Finalising Cruelty: The EU-Turkey Agreement on Refugees

It seemed a foregone conclusion, but here it was, a ghastly cuddling show between Turkish officials and Donald Tusk, President of the European Council.  Both political forces had united behind a refugee containment system that is compromised from start to finish, one designed to frustrate and ultimately terminate the desire to flee lands in conflict.

The Turkish President, Recep Tayyip Erdo?an, will be finding much to muse in the arrangement, not least of all because of his boastful remark last November that he could flood Greece and Bulgaria with refugees. In stating that, the Turkish leader was very clear that he wanted some arrangement in place on how to deal with the refugee crisis in his country. There would be more cash – and incentives. The sense of blackmail in this measure has been palpable from the start.

The exchange of humans (“one-in and one-out”), which effectively monetises a humanitarian situation by convincing the Turkish authorities to accept the unaccepted human cargo from the Aegean, is again another brutal measure undertaken in the name of false logic.  Such measures are designed to plug holes in the leaking edifice of regional security, one ever exacerbated by foreign interventions and power plays.

Good lashings of false generosity have been spun by public relations apologists.  All sides to this seedy arrangement have suggested that they are doing asylum seekers and refugees favours while targeting the business of traffickers.

News agencies have picked up on the main line pushed by the EU and Turkey: that the deal has brought a halt to human trafficking on the Aegean.  Bravo, they are saying. Things are working.  Agence France-Presse (March 25, 2015) went through descriptions by a certain fisherman, Hasan Balci, as he played cards in a café in Bademli, noting how prior to the “EU agreement there were hundreds of refugees crossing the sea here.  But now there are none.”

In a matter of days, the desperate human presence has vanished. Locals at Çe?me to the south and opposite the island of Chios, and Küçükkuyu further north, opposite the known island transit point of Lesbos, have noted the trend.

All of this has the haunting tone of bogus humanitarianism, a middle class squeamishness that finds refuge in denying refuge using the image of the drowning and the unscrupulous operation of people smugglers as helpful alibis.

What this latently ignores is the obvious point that the smugglers are making money from validly availed rights in international refugee law. States, however, have taken it upon themselves to make sure that such rights are frustrated and only pursued in a strict and decent fashion. Even safer land routes have been closed of, starting with Greece itself, which was pressured to erect razor wire fencing to stifle movement of people from Turkey in 2012.

Marianna Fotaki of the University of Warwick accurately stated that the denial of the right to asylum on reaching the EU was against international law.  “And refusing protection to unarmed people fleeing war and persecution by sending them back to Turkey, a country under threat of a civil war, is unconscionable.”

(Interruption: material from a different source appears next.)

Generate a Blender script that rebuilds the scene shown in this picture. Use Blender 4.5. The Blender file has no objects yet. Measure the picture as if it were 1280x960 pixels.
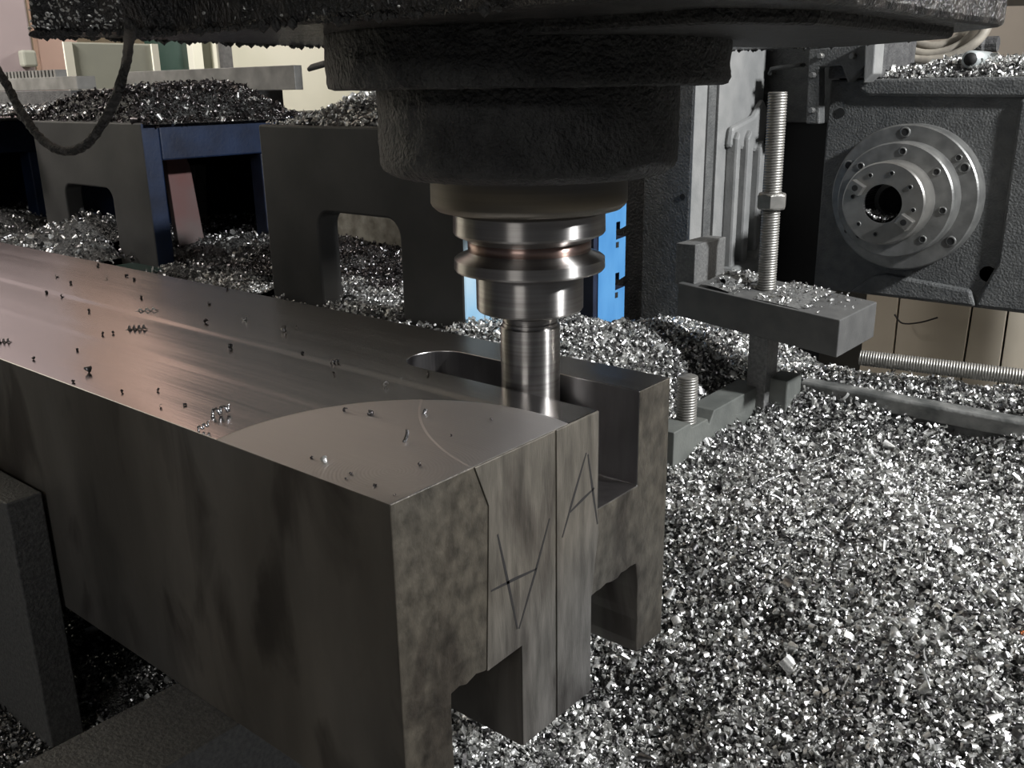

To prove Fotaki’s point, a day after the EU-Turkish deal was struck, a suicide bomber killed at least five people, including himself and four foreigners, in a busy portion of Istanbul.  Since October, Turkey has become accustomed to the large-scale terror strike, which have cost almost 200 lives. This has also taken place as Turkey wages its own, ever aggressive war against Kurdish separatists, some of which are also engaged in fighting the Syrian regime.

Even now, the baying critics in untouched Britain insist that more should be done.  The trade in people is deemed squalid and suitably immoral to warrant righteous condemnation.  Yvo Fitzherbert, penning regular screeds against the asylum tide for The Spectator, suggests that the people-smugglers of Istanbul are hardly making much of the EU-Turkish deal.  “Greece is an hour away, and the Turkish coastguards do nothing to deter migrants from making the crossing.”

Fitzherbert is right on the blind eye being turned by Ankara to the smuggling industry itself. (A similarly large blind eye is being turned to the ongoing oil trade between Turkish entrepreneurs and Islamic State.)  This will go on, thriving as do so many other means of trade through Asia Minor.  The desperate demand is there.  According to a cynical former opposition politician, Aykan Erdemir, “Human smugglers will outsmart the Turkish authorities just a they have outsmarted EU authorities.”

Greece certainly lacks the means to process such arrivals, relying, instead, on the power of propaganda to discourage those inspired to make the journey.  The idea of herding in orderly fashion thousands of refugees back to Turkey is not merely a gruesome prospect, but a difficult one to imagine.

Such persistent meanness continues to be the guiding principle in EU policy towards the refugee crisis.  At the regional level, the failure of individual states and the EU proper to genuinely enact a mechanism by which refugees are assessed and resettled has become enshrined dogma.  The costs of this venture will prove telling in time.

In the meantime, the good will of EU citizens, when manifested, will continue to demonstrate the vast gulf between institutional paralysis in Brussels and the community insistence that humanitarianism prevail.  They will not be thanked for that.